Thursday, March 26, 2009

Whipped Cauliflower (with Roasted Garlic and Chives)

I wanted to post "Whipped Cauliflower... with Pleasure" but that just sounded too lewd.

But they were indeed very good, and ridiculously easy to make. Lon brought home two gigantic heads of cauliflower from the farmer's market last weekend, and I while I don't know the exact weight of each - for the purpose of the recipe - I would say each one was just slightly smaller than a volleyball.

They were easy and quick to make. Sorry I didn't take a pic. They looked like mashed, or whipped, potatoes. Because we didn't add any dairy, the result was a nice vegan side dish. 

The same can't be said for the rest of our menu, though. For our main we had chicken with a quick pesto. The sides included wilted rainbow chard (also from the farmer's market) and the cauliflower prepared as follows. 
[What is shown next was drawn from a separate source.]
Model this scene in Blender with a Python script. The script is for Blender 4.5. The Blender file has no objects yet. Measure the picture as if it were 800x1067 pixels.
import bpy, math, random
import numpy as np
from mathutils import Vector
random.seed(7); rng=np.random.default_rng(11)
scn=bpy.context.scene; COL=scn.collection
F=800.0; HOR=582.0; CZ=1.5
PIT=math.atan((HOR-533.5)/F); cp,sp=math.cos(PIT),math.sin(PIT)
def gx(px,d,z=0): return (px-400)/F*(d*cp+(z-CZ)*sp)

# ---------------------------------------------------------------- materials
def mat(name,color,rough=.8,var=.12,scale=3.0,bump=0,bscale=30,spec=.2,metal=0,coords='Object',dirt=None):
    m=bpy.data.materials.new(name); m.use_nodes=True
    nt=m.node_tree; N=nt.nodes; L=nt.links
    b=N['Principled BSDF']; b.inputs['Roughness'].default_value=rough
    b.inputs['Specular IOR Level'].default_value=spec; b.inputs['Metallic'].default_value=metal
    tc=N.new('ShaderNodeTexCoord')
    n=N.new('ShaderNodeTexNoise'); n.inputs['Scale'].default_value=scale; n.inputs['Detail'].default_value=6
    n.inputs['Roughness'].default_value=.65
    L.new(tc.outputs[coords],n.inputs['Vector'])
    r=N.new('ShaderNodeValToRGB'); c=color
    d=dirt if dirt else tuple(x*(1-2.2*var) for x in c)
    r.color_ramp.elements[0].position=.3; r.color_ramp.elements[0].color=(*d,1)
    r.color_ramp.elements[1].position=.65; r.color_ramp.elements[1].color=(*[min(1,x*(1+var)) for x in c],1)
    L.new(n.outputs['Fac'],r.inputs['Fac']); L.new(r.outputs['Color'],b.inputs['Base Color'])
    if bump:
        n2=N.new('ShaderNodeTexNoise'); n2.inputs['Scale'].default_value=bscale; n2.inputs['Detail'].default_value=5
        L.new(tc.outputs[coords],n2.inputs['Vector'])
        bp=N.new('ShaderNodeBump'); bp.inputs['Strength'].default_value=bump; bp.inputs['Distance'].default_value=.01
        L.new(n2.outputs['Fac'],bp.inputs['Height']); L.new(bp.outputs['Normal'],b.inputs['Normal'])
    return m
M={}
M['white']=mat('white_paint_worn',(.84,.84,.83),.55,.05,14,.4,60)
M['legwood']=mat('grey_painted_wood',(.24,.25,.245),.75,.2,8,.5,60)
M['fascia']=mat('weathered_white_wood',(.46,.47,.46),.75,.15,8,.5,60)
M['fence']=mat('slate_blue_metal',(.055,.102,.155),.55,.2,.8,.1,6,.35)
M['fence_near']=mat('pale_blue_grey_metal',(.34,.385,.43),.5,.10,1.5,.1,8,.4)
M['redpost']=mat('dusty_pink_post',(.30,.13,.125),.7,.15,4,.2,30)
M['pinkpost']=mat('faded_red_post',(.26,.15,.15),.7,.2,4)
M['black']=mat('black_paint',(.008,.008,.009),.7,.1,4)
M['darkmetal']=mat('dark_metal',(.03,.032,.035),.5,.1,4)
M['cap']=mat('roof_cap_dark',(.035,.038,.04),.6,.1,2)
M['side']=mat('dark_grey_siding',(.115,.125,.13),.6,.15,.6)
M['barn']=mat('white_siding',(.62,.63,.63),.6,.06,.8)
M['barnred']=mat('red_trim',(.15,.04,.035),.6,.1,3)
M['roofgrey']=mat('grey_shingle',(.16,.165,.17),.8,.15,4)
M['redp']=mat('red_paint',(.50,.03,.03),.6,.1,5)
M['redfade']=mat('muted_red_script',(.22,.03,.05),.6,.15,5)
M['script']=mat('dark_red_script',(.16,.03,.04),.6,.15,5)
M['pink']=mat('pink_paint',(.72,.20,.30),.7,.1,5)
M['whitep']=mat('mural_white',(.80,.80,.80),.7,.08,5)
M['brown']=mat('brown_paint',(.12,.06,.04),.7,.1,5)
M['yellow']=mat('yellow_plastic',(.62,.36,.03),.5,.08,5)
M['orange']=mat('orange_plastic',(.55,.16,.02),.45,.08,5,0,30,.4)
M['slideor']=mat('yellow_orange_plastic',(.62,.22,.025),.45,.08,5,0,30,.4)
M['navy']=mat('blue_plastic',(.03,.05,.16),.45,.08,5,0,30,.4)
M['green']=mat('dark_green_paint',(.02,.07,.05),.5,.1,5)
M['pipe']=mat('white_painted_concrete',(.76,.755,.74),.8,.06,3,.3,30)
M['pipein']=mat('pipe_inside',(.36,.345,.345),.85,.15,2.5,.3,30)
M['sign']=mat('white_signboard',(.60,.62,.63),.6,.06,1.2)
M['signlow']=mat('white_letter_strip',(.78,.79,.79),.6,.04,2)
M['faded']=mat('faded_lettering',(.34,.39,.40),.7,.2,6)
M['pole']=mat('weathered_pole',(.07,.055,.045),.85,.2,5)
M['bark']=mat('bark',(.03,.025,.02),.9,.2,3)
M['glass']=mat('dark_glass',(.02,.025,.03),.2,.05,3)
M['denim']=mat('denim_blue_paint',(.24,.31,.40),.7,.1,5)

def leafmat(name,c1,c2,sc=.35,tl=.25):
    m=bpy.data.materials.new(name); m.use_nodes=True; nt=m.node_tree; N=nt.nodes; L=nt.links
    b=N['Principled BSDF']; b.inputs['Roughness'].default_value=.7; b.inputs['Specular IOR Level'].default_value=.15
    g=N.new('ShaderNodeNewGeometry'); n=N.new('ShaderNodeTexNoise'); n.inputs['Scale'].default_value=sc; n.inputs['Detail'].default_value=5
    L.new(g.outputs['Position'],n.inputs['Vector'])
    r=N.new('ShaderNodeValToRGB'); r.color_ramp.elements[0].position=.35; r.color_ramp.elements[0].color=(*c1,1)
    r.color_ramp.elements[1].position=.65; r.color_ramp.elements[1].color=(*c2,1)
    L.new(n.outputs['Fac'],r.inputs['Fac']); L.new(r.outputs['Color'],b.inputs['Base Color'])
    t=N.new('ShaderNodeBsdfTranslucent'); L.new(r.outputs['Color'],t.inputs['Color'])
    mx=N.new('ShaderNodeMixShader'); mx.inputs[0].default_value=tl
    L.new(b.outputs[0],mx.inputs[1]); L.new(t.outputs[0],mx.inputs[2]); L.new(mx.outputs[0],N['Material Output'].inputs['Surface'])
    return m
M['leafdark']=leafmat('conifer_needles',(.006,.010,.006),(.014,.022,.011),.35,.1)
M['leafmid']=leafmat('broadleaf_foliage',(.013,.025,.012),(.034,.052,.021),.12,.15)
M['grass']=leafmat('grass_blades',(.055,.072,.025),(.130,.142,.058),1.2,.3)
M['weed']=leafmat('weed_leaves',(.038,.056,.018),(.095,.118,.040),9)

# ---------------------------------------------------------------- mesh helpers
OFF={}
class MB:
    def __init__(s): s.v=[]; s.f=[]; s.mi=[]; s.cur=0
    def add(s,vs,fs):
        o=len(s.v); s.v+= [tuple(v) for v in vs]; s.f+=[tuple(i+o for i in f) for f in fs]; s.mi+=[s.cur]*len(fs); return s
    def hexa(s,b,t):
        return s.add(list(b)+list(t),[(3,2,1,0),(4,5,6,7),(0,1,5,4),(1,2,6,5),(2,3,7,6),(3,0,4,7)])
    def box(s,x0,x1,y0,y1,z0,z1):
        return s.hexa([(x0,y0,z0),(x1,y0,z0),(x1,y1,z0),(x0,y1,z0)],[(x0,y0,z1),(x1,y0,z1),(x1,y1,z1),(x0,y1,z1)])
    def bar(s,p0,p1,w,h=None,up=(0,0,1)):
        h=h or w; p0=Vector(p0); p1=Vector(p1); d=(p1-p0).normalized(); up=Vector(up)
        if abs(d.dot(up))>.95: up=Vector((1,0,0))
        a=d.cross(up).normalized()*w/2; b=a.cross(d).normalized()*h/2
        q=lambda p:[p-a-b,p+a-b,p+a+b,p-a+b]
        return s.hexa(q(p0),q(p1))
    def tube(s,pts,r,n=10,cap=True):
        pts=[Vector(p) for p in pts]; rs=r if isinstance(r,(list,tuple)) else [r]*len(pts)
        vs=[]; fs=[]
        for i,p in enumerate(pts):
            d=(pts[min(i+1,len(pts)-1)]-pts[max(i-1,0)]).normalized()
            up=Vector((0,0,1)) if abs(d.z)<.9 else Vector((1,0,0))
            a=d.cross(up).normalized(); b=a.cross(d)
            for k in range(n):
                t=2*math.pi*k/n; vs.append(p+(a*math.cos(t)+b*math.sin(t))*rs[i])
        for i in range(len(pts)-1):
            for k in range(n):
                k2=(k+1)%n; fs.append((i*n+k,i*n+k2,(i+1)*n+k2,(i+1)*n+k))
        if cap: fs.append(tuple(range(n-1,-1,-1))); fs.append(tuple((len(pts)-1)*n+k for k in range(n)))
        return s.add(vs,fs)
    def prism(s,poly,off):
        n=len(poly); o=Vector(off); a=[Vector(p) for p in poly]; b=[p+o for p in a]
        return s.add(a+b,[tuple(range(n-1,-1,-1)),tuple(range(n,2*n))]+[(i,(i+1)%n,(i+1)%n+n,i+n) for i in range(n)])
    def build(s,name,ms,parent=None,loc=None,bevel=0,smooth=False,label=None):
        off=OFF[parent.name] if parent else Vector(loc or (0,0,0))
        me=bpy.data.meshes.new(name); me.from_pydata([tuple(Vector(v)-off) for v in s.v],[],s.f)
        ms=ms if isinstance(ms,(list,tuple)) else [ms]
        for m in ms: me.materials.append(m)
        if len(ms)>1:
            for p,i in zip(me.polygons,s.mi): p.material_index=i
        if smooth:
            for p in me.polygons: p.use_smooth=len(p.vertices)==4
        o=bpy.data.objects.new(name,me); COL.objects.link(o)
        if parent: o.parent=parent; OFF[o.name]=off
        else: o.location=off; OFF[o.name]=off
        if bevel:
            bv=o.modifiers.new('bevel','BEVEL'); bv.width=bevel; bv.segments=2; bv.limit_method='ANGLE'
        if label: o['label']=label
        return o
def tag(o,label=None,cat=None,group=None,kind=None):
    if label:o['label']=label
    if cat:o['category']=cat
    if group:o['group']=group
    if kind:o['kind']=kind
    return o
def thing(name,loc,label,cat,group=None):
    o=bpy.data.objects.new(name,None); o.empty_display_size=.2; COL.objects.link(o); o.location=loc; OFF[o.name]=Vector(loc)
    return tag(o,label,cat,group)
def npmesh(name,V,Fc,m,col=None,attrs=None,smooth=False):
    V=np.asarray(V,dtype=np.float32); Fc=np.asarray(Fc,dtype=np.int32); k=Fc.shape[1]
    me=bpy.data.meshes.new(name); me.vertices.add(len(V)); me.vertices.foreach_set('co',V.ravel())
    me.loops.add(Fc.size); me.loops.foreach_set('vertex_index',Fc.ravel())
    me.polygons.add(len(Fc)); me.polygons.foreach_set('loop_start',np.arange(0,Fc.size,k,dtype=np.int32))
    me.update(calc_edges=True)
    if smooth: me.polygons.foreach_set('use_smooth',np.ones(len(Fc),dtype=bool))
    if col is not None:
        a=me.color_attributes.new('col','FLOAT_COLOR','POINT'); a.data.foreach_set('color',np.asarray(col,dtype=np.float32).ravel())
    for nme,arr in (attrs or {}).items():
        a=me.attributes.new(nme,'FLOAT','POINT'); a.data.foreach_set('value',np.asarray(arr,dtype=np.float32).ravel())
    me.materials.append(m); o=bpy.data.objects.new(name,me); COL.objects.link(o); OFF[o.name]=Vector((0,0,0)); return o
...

Whipped Cauliflower with Roasted Garlic and Chives
5 cloves garlic
2 tablespoons fresh chives, chopped
1/4 olive oil (remember, this is for two heads of cauliflower so you might want to add more)
1 lemon, zested, juice reserved
Fresh ground black pepper, to taste
Kosher salt, to taste

1. Put a large pot of water on to boil. Cut florets off main stalk of the cauliflower, and rinse off any grit or dirt. When water comes to a boil, drop the florets in and allow to cook until easily pierced by a fork - approximately 20 minutes. While you're waiting for the water to boil, though, wrap the cloves of garlic in foil and toss in your oven at 400. Or you can do them on top of the stove in a pan, as well. If you're heating the oven for cooking a main dish, I'd simply throw the garlic in the vault, that way you don't have to worry about constantly turning it if it's in a pan over a burner.

2. When the cauliflower is soft, turn off burner, drain into a colander and shake off any excess moisture. I was surprised by how much water they retained in those little branches, so be mindful of this. Take the garlic out of the oven and set aside so it can cool enough to touch.

3. Place the cauliflower, several florets at a time, in a large food processor and, working in batches, whip the florets so that they're reduced to the consistency of mashed potatoes. There might be a few lumps. With the food processor on pulse, drizzle in the olive oil. Add the juice of half of the lemon, add the zest, and taste. Continue blending and add the chives and garlic. Taste to see if it needs more olive oil, more lemon juice, or both. Adjust to your preference with salt and pepper.

NOTE: We found that the brightness of the lemon played off the inherent pithiness of the cauliflower so if you're a citrus fan don't hold back. It also kicked up the bite of chives nicely. The mellowness of the roasted garlic really rounded out the flavors. Serve immediately!